After last season, the NFL’s top publicist Joe Lockhart, stepped down following a tumultuous two-year run.

The NFL received some terrible PR during Lockhart’s run, in large part due to the anthem protest movement. Some owners like Jerry Jones (Cowboys) and Daniel Snyder (Redskins) believe Lockhart, a former Bill Clinton aide, made things worse by going after President Donald J. Trump, a harsh critic of anthem kneeling.

The NFL took their time looking for his replacement, a decision of great import, and on Tuesday named Jocelyn Moore as Lockhart’s successor.

This is a historical hire for the NFL. Not only is Moore their first female PR chief, but also the first African-American to fill this prominent role.

“Jocelyn has a proven track record of developing effective communication strategies in a variety of dynamic and challenging environments,” said NFL COO Maryanne Turcke. “Jocelyn brings a perspective and passion for communicating to our fans and other stakeholders that will strengthen our voice and put the focus on our game.”

Moore is an in-house promotion, having joined the league in July of 2016 as the NFL’s Senior Vice President of Public Policy and Government Affairs.

Prior to joining the league, she spent 15 years in the United States Senate, most recently on Senator Ron Wyden’s senior leadership team. Prior to that she worked for Senator John D. Rockefeller IV, Senator Zell Miller, and Senator Bob Graham.

Since Moore worked the last two years under Lockhart, some might wonder if she’s the best candidate to reverse the bad PR the league has received under her former boss.

But she clearly knows several owners didn’t like Lockhart’s approach, so Moore is likely going to take a different tact, like avoiding confrontations with Trump.

On September 25, 2017, Lockhart took a shot at Trump for calling NFL anthem-kneelers “SOB’s” in an Alabama campaign speech.

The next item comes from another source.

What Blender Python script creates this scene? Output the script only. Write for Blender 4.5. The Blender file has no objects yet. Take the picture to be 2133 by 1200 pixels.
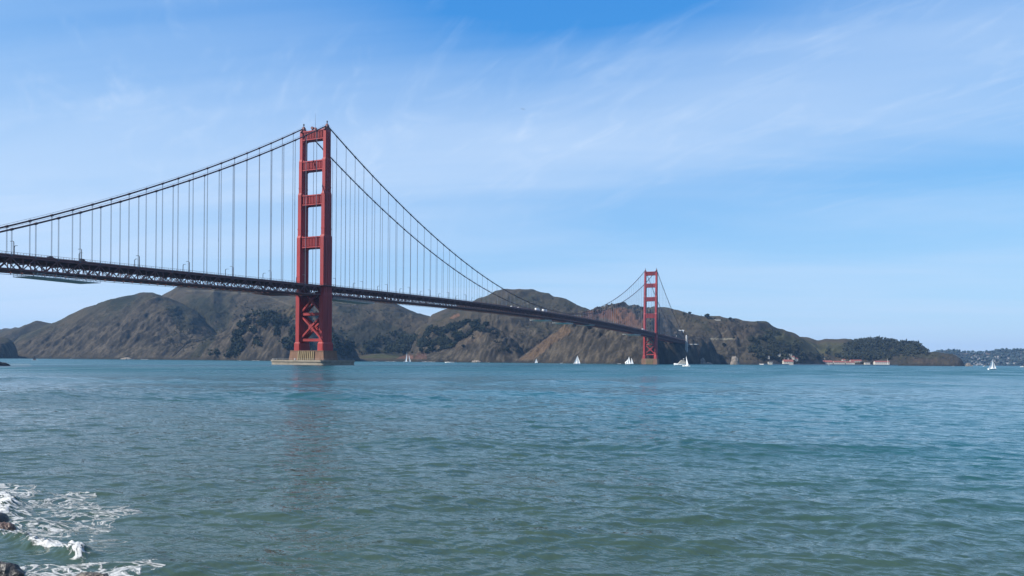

“Everyone should know, including the president, that this is what real locker room talk is,” said Lockhart, referring to Trump’s excuse for vulgar comments about women to Billy Bush on a 2005 tape leaked to “Access Hollywood.”

According to ESPN, several owners, including Jones, were livid at Lockhart for “politicizing” the league’s response to this matter.

So it should come as no surprise that Jones, according to the Wall Street Journal, said “I was proud to see [Lockhart] go.”

Jones knows that protesting during the Star-Spangled Banner is bad business in Texas, a football-crazed red state.
A new University of Texas-Austin poll found 47 percent of respondents unhappy with the league.

Moore loves football, with roots in two of the nation’s top football states. She hails from Georgia and attended the University of Florida. So perhaps has more of a connection to football fans than Lockhart, from New York City, not exactly a football hotbed.

And following the vocal Lockhart, who had weekly conference calls with reporters (a rarity for an NFL PR guy), a “less is Moore” approach might work better for the NFL.

Every time the popular Pro Football Talk website — which writes a ton about the anthem — wants a statement from the league, you don’t need to respond. The NFL’s position on the anthem is clear, recently ruling that all players on the field must stand or their teams will be fined.

But whatever approach she takes, there is no question Moore has a huge challenge in front of her.